Workers stage night-time strike in fight against Con-Dem attack that threatens public safety

Firefighters across England and Wales walked out on strike last night in defence of their pensions, their jobs and public safety.

Fire Brigades Union (FBU) members walked out from 6.30pm to 11pm.

They will strike again on Monday from 6am to 8am - ensuring that full cover is provided during Bonfire Night celebrations tonight, traditionally the fire service's busiest night.

It is just the latest part of the wave of anger which has seen teachers, probation officers, Civil Service and health workers stand up against the coalition government by taking action.

In the private sector, workers have also shown a determination to resist bosses' attacks on their pay and conditions, with successful struggles by bakery workers in Wigan in Lancashire, and cleaners on the Tyne and Wear Metro in Newcastle.

Other workers balloting on strike action include staff on London Underground, workers at parcel delivery firm UPS in London and cleaning staff at the First Great Western rail franchise.

For two years the FBU has tried to negotiate a settlement in its dispute over government proposals to raise firefighters' retirement age from 55 to 60.

The union says older firefighters will be forced out of their jobs if they are unable to meet strict fitness standards demanded of front-line workers, and that their pensions would be savagely reduced as a result.

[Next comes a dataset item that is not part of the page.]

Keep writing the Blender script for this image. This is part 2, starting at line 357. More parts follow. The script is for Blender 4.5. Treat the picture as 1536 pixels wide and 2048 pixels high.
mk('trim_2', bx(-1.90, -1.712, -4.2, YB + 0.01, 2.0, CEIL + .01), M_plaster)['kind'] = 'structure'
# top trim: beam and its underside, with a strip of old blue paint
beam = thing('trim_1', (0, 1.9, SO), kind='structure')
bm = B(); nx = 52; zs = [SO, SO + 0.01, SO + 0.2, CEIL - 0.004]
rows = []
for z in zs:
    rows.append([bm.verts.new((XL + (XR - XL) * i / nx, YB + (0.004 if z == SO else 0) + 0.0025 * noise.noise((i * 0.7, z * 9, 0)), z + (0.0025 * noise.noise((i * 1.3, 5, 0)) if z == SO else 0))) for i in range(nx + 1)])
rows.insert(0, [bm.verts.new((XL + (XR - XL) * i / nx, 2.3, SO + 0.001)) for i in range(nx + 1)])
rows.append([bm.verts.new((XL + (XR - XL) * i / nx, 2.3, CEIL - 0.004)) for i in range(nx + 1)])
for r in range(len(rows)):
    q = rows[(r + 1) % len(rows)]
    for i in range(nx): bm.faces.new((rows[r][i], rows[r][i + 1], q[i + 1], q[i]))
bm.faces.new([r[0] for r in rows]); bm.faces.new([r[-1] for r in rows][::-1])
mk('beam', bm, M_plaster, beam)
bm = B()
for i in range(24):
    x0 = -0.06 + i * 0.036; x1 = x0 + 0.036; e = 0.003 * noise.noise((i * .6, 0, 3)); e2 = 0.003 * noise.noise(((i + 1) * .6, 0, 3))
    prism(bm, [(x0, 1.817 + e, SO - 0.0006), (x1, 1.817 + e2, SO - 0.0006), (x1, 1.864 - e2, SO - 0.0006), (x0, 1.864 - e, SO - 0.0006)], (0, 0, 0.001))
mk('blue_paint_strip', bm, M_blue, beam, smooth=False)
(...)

The FBU also says the safety of the public and firefighters themselves will be jeopardised by the higher retirement age.

In addition, employers are demanding that firefighters increase their pensions contributions to more than 14 per cent of their wages.

FBU general secretary Matt Wrack called the government proposals "unworkable and unaffordable."

He said: "It is ludicrous that, after two years of negotiations, the government has still not sorted out this mess.

"Firefighters want a pension scheme that takes account of the hazardous nature of the job as well as being affordable and workable for them and for the taxpayer.

"We hope these brief strikes will mean the government returns to negotiations so we can agree a sensible way forward."

Yorkshire and the Humber FBU secretary Peter Smith said the government attacks were "pulling firefighters together."

"The solidarity is there, and they are up for the fight because they are sick of the way they are being treated," he said.

"They are prepared to take action to secure their future jobs, their safety and the safety of the public."

Shadow local government and communities secretary Hilary Benn said: "This strike is a sign of the government's failure to get round the table and sort this dispute out. It has had two years to do so and it is time ministers did their job."

He said firefighters were "greatly valued" by the public.

The strike did not affect Scotland, where the Scottish government is involved in negotiations with the FBU.